What does a Mother Want?

Let’s mash up two insightful news pieces and see what we get.

--  Story 1: Branded food processors are fighting off store private labels, usually by dropping prices or giving more food for the same price.

-- Story 2: Women are more risk-averse than men, research shows.

Not exactly news flashes but both pieces, from veteran journalists  Stuart Elliott of the New York Times and Jason Zweig of the Journal, pull out fresh insights.

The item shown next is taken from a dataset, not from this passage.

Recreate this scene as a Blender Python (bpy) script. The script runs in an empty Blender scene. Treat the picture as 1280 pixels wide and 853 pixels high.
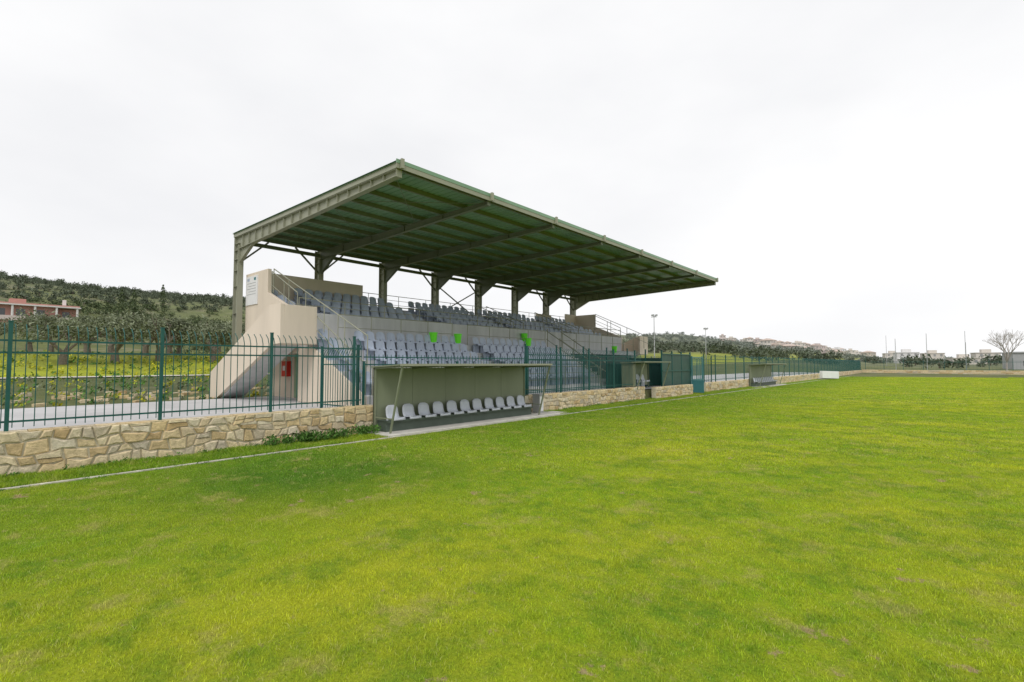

Now apply the lesson of one article  to the other. Women are most families’ food chooser. Mom makes out the grocery list, even if sometimes she hands off picking to her spouse.  Does Mom care about lowest-price? Sure. But, we now know, not as much perhaps as she cares about food safety. Preserving her family’s health is vital if sometimes costly, whereas food isn’t always the most expensive item in a family's budget to begin with.  So most women may reason, ‘Minimize all food safety risks to my family first. Don’t skimp.’

Branded manufacturers should ratchet up their promotion of 'higher quality and lower risk'. Branded manufacturers have spent decades building reliable, closely monitored supply chains (at necessarily higher cost than private label ones typically) that enhance their quality and guard their image. The best of these quality-control systems reach all the way back up the chain to checking on raw ingredients. Meat packers like Tyson’s and Perdue can practically give you the blood tests and biography of the cow or chicken whose products you’re eyeing in the supermarket cooler. 

Retailers, on the other hand, are new to this back-end product supply management dimension. In my experience even those with established private labels are not doing as much as they need to on supply management. Few of them really want to bear those costs anyways. And frankly, supply concerns shouldn’t be their business.  Retailers have more than enough to do managing  their customers’ in-store and post-purchase experiences. Sourcing and merchandising something as basic and packaged as a safe box of lotion-enhanced facial tissues is not a challenge to be sneezed at.

Independent, national brand managers’ goals should be to help the public  understand the safety benefits of their end-to-end value chains. And of course, they should work hard to maintain and improve those systems' integrity. Operations of upstream partners must be open to inspection – and monitoring must in fact be performed. They need to raise the bar on retailer private label systems - they really can’t afford to dig into the distribution system like that.

Brands that try to compete on price are like generals who fight this war with strategies from the last one. In war, the result is Pickett’s Charge or the Maginot Line. In business, it’s self-commoditization. Why go there?

Deep channel expertise (supported, not overshadowed, by advertising!) is the ultimate reason for existence of a branded producer.